With help from Beijing Television Station, they reunited with six other couples for a grand diamond wedding anniversary. "We were all very excited to see each other again. I felt like I was getting married again," says Li Shuqing.

 

Wu Yongzeng and Li Shuqing's wedding photo taken in 1947.Courtesy of Wu Yongzeng

 

The capital has seen a rash of grand 50th-and-plus wedding anniversaries stirred up by grass-root organizations and local media, after a high-rating TV series, Golden Marriage (Jin Hun) took local audiences by storm.

 

The TV series dealt with the married life of a common Beijing couple, Tong Zhi and Wen Li, spanning over half a decade, and offered an insight into the changes in Chinese attitudes toward marriage and family relations. It resonated with a lot of elderly couples who shared similar experiences with the TV characters.

 

When Wu Jingchi and Zhang Zhongquan married in 1952, they had neither a large dowry nor a grand wedding. They lived in a shabby courtyard with Zhang's parents and his brother's family. Their only wedding gift was a second-hand cabinet.

 

After the birth of their first child, Zhang went to Beijing to study while Wu stayed behind in her hometown in Hebei, shouldering all the farm work and housework.

 

Wu remembers she left her baby daughter home alone one night, for she had to attend a villagers' meeting and there was no relative to take care of the kid. The child was missing when she returned. Sick with fear, she searched everywhere frantically. It turned out the neighbors were awakened by the baby's crying and took her home to look after her.

 

The couple united in Beijing several years later but their life became even more difficult after the birth of two more children.

 

"Our monthly income was 52 yuan, a portion of which we used to send to our relatives in our hometown. What was left was barely enough to support the household," says 74-year-old Zhang Zhongquan.

 

The couple enjoyed their first wedding cake and took their first photo in Western wedding gowns at the group golden wedding anniversary celebrations in their community last year.

 

"A lot of elderly couples choose photo shoots in Western gowns when they celebrate their wedding anniversary," says Xi Yu of a Beijing photography studio. "At first, there were just a few elderly customers who were brought to the studio by their children.
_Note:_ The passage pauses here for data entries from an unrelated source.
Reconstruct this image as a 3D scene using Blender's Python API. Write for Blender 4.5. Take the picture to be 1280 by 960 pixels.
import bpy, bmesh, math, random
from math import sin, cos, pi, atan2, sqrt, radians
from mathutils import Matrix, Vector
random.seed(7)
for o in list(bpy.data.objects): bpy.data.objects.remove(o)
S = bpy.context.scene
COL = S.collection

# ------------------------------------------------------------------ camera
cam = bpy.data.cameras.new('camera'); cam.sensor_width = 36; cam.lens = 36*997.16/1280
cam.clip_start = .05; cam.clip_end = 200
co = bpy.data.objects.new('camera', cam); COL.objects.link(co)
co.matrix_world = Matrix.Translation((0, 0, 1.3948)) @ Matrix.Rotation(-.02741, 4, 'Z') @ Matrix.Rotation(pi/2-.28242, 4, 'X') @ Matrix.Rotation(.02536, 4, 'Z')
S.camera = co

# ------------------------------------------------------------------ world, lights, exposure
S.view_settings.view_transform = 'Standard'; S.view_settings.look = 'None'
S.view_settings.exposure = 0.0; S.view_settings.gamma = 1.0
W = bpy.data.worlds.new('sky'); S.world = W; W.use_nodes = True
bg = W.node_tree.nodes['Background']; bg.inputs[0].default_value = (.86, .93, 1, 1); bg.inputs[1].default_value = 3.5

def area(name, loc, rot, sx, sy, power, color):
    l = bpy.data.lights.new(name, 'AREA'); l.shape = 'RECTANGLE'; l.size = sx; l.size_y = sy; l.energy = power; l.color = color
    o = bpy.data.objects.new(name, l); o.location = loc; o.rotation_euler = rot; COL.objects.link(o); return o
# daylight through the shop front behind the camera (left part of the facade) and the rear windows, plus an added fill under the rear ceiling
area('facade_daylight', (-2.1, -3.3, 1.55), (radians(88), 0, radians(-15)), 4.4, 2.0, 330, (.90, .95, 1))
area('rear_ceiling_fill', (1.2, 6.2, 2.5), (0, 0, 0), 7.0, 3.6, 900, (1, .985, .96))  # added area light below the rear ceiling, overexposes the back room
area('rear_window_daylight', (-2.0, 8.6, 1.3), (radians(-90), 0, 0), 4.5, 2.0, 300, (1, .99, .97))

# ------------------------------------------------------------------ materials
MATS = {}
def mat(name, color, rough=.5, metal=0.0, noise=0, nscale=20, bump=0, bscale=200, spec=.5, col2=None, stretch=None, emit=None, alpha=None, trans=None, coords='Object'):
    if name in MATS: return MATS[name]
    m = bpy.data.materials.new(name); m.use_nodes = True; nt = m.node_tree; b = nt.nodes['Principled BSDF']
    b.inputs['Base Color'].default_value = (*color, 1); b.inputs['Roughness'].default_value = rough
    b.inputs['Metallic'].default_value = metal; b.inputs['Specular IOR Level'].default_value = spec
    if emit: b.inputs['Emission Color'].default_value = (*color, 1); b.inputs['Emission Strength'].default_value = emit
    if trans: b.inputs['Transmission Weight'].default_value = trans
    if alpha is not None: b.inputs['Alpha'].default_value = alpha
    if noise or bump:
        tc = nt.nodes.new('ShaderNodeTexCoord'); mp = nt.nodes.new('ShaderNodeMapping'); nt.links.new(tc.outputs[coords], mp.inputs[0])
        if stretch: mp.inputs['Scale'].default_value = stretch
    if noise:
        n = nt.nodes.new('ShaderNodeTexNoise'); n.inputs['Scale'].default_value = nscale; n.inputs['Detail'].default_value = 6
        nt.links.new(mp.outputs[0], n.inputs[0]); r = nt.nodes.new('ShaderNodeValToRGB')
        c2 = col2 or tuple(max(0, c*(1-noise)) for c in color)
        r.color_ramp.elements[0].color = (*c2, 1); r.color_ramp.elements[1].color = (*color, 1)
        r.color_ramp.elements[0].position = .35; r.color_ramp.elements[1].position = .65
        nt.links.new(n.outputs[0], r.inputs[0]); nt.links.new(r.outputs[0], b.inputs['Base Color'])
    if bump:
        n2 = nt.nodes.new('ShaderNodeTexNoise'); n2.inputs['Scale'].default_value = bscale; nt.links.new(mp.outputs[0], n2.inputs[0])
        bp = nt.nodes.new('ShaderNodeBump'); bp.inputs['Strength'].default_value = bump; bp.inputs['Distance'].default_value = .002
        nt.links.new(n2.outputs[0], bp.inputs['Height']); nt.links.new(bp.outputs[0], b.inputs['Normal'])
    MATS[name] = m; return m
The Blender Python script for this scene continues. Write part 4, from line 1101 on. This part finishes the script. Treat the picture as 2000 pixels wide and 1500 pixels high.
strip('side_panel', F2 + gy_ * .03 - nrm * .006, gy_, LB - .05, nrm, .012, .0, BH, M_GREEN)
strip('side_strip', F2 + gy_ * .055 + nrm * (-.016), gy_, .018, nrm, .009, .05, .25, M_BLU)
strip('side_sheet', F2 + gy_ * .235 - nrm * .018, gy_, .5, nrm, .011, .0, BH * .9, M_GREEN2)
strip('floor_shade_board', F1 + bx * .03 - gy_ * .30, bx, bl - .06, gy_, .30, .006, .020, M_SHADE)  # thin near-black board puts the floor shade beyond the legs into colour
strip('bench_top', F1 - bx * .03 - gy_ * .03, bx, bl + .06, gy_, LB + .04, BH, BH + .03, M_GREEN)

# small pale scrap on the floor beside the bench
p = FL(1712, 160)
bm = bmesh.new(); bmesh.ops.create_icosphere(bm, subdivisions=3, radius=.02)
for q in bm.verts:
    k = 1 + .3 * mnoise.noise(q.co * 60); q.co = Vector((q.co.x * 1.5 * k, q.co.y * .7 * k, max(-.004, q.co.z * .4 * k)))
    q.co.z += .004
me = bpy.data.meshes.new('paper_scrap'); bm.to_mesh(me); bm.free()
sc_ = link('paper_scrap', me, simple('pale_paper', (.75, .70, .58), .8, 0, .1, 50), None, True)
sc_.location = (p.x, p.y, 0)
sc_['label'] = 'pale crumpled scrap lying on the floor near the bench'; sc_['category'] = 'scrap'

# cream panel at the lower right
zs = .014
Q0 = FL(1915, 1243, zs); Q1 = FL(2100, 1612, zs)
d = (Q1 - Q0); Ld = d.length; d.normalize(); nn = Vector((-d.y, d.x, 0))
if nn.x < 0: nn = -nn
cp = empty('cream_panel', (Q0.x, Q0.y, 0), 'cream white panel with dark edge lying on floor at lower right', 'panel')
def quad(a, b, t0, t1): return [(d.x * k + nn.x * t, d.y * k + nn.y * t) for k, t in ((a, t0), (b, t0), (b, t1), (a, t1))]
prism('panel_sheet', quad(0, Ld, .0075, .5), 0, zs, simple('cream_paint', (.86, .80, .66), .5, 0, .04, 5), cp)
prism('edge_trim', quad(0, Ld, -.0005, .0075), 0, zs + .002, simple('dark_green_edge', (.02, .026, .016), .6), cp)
They thought it unnecessary to take wedding photos at their age. They were uncomfortable with the make-up and attire that we provided and looked quite nervous before the camera."

 

Now, however, he says, more and more elderly couples come on their own for a photo shoot.

 

"They show no intentions of being left behind by the youth in catching the trend. Once, when an elderly couple was shooting photos, I heard a young couple saying, "wish our marriage is as happy as theirs 50 years later".

 

"Times were much harder in past decades, but we pulled through. Now we want to enjoy every moment of the rest of our life," says Wu Yongzeng, who plans to travel across the country with his wife and celebrate their 70th wedding anniversary one day.

 

"We do not just celebrate the successful marriages of these couples," says Zhang Xinhui from the residents' committee of Zhang Zhongquan's neighborhood. "They are good examples for us youngsters and show us that mutual understanding, tolerance and responsibility make for a long and harmonious marriage no matter how times change."